Trato, pero los segundos se me escapan, me aferro a ellos pero no puedo
sostenerme y caigo y caigo, sin final, sin asideros, porque nadie detiene
nuestra caída.
Silencio, inicia
la película. ¿Cuál? Silencio, me digo. Estoy en el sillón de mi casa, acaricio
esos muslos blancos y morenos con que el director o yo juega. La soledad es lo único
serio aquí. Tengo un ensayo por finalizar pero un reclamo justo me aleja de mis
ocupaciones y tengo que prender la cineteca, una sala, unos besos y unas ganas
que se me quedaron en el tintero y una caminata larga al departamento.
Ahora, con la
imaginación erguida, puedo hacer posible esas tomas, a ella, colocarla debajo
de mí, presente y futuro, pasado siempre –y estoy harto de citar al filósofo
que dijo esto antes que yo- tomarle todas las fotos que quiero, grabarla en la
obscenidad de mi cuerpo, porque el deseo siempre es obsceno.
Caminamos, porque
nuestra plática siempre es o fue o será un andar, un gastar de suelas y de
risas. Un paseo por parques solitarios, por naciones de comidas, de
fraternidades supuestas, de malabares de tiempos que trato de equilibrar en mí,
pero es tan difícil sostener todo, mantener el pie sin dejar caer nada. Pero es
imposible conservar cada instante vivido y no vivido, allí está Funes o aquel
personaje de Marías en “Cuando fui mortal”, nada se salva, sería monstruoso que
fuera así.
Y yo soy mortal y
deseo y siempre seguiré deseando, y desear es preguntarse y hacerlo es
articular la palabra y el silencio y tratar, con ello, de palear el olvido, el
no querer hacer, salir de la inacción y la indolencia, aunque a veces es inútil
e inevitablemente se olvida la salud, los amigos, la familia, fechas de
cumpleaños que son toda una vida que celebrar.
Pero mi deseo es
salvarlo todo, mi lujuria es quererlo todo a un tiempo y mi desgracia es saber
que eso no es posible, que por más que quiera la garra del olvido se aferra más
fuerte a mí, no me deja saber que estas canas, estas cicatrices del tiempo, del
devenir, de la muerte, son el estigma del olvido más tenaz y del amor último
que será inevitablemente cenizas; y en este momento ya no sé si de verdad
tendrá sentido, si el amor, si el deseo podrá redimirme, salvarme un poco del
olvido que yo no escogí, que no quiero y por eso escribo, por eso leo para
traer a mí esos otros que fui y que sigo siendo en alguna parte de mis mundos.
No extraña la dispersión del pensamiento en alguien que enarbola la vagancia como manifiesto estético, y es que el vagar también suele volverse inevitable.

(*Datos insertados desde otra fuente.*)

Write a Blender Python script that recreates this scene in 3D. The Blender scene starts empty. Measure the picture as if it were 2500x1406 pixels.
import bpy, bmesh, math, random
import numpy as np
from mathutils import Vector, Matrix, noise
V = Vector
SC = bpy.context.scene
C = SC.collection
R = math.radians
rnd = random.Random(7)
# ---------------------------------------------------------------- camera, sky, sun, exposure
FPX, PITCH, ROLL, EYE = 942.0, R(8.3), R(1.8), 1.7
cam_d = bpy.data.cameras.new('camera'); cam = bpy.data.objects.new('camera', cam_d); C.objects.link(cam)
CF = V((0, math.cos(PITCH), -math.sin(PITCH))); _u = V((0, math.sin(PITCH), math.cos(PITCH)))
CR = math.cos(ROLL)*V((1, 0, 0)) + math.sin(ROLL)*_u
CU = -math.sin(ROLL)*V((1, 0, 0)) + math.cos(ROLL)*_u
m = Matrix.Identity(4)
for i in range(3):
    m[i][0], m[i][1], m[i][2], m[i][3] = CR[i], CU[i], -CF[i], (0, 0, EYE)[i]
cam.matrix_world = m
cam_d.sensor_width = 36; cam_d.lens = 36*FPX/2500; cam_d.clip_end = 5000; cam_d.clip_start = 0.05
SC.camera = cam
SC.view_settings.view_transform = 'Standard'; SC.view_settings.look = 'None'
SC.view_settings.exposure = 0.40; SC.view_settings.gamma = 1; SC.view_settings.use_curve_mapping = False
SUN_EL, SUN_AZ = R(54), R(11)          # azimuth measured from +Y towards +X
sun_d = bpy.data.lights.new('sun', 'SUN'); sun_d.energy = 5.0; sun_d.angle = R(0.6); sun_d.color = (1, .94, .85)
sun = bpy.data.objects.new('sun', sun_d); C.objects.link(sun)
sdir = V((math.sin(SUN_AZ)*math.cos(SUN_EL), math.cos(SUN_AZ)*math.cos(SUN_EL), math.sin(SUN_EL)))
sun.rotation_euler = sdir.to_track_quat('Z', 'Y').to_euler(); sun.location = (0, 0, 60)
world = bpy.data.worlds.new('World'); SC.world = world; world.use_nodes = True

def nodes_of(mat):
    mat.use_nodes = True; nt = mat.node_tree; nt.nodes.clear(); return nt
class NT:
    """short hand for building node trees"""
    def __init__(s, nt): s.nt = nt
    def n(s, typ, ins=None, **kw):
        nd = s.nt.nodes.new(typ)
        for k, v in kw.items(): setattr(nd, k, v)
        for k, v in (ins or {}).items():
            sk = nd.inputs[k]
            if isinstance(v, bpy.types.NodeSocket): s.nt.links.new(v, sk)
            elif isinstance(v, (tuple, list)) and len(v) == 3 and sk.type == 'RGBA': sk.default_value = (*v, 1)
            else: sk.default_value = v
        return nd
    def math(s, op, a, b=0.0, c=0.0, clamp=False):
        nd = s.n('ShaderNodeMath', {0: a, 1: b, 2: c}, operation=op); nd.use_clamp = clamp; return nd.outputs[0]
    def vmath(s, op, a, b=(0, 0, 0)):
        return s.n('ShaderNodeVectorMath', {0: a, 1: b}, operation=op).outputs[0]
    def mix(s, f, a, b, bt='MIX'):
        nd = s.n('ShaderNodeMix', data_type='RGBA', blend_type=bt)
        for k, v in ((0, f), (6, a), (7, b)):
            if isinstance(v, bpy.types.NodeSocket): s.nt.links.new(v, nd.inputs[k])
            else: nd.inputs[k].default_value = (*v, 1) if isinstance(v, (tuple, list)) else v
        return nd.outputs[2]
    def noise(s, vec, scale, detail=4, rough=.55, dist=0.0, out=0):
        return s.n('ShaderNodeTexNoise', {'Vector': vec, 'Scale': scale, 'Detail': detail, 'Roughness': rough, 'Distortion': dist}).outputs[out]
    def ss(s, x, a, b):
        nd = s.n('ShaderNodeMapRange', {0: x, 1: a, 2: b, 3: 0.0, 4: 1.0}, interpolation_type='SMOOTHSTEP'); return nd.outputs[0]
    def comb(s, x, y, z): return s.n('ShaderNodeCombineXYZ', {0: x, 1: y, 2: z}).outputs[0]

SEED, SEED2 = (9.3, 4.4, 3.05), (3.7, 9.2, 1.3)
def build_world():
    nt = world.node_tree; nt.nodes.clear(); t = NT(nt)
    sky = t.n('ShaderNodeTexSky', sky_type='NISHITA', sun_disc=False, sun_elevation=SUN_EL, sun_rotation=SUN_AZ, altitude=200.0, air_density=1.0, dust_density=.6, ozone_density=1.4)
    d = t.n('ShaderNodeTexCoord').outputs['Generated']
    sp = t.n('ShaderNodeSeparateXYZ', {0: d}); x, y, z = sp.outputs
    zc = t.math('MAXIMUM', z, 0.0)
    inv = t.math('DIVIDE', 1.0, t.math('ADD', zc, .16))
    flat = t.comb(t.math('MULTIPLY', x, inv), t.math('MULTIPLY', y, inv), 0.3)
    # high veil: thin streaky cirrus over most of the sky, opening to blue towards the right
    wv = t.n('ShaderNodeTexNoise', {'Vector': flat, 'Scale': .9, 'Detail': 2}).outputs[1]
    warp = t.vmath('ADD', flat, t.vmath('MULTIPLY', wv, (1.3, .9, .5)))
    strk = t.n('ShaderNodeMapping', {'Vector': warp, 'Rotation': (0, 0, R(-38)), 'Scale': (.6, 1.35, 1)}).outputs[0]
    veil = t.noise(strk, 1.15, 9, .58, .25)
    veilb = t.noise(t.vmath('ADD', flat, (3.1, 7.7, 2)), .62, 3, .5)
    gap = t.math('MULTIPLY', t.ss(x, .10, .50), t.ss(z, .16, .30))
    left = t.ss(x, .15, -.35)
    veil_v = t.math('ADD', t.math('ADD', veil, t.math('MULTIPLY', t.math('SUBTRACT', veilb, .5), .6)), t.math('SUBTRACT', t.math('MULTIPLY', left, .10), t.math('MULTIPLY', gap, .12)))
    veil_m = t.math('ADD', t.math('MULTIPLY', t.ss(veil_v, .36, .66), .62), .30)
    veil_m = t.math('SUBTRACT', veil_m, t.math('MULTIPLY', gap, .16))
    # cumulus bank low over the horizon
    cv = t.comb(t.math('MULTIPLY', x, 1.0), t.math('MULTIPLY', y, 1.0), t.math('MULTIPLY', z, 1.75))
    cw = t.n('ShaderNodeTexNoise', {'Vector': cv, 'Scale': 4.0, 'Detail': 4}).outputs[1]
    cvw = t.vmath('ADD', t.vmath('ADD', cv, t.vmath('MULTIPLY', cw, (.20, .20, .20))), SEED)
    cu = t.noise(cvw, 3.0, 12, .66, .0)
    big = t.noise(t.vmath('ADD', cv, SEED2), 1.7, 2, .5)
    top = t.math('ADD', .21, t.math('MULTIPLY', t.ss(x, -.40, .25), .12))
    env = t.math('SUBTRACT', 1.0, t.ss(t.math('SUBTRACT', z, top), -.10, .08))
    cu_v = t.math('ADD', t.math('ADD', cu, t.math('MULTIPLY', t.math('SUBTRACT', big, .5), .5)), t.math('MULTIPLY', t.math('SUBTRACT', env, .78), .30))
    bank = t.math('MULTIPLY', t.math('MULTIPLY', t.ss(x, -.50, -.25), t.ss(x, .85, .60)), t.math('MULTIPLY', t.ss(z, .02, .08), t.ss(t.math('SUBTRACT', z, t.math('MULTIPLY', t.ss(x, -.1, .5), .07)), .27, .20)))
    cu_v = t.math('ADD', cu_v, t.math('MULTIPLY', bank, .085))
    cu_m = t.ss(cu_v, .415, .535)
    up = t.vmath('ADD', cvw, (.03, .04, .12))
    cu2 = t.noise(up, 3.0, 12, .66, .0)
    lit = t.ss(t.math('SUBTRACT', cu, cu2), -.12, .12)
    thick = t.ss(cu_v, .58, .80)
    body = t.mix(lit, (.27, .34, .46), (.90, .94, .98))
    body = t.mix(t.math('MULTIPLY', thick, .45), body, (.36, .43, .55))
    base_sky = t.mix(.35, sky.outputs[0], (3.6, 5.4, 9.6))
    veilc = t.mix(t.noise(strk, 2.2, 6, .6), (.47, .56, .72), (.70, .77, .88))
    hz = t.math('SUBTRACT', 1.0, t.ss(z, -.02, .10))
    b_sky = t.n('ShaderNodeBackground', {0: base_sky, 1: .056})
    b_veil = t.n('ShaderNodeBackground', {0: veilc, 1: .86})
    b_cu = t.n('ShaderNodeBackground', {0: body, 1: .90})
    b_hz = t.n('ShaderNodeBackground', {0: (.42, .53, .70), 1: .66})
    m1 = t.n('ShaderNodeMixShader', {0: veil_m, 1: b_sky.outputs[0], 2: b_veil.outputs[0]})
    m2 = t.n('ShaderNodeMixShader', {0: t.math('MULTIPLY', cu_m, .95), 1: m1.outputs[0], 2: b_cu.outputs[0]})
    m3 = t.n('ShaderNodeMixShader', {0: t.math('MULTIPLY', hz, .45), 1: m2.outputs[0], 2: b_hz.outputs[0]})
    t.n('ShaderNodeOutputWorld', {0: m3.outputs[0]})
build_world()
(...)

Entre cierto sentido del deber, la atracción que ejerce el mundo hacia nuestros sentidos, el deseo, los datos de carácter cíclico como las fechas de cumpleaños que nos cansamos de olvidar, la mente termina por perderse y enmarañarse. A veces las agendas electrónicas ayudan, pero sabemos que los recuerdos artificiales pierden el significado original que nos daba razones para recordar. Un texto un tanto caótico, que vaga para detenerse en la conciencia misma del que escribe, como debe ocurrir cuando uno es el centro del torbellino.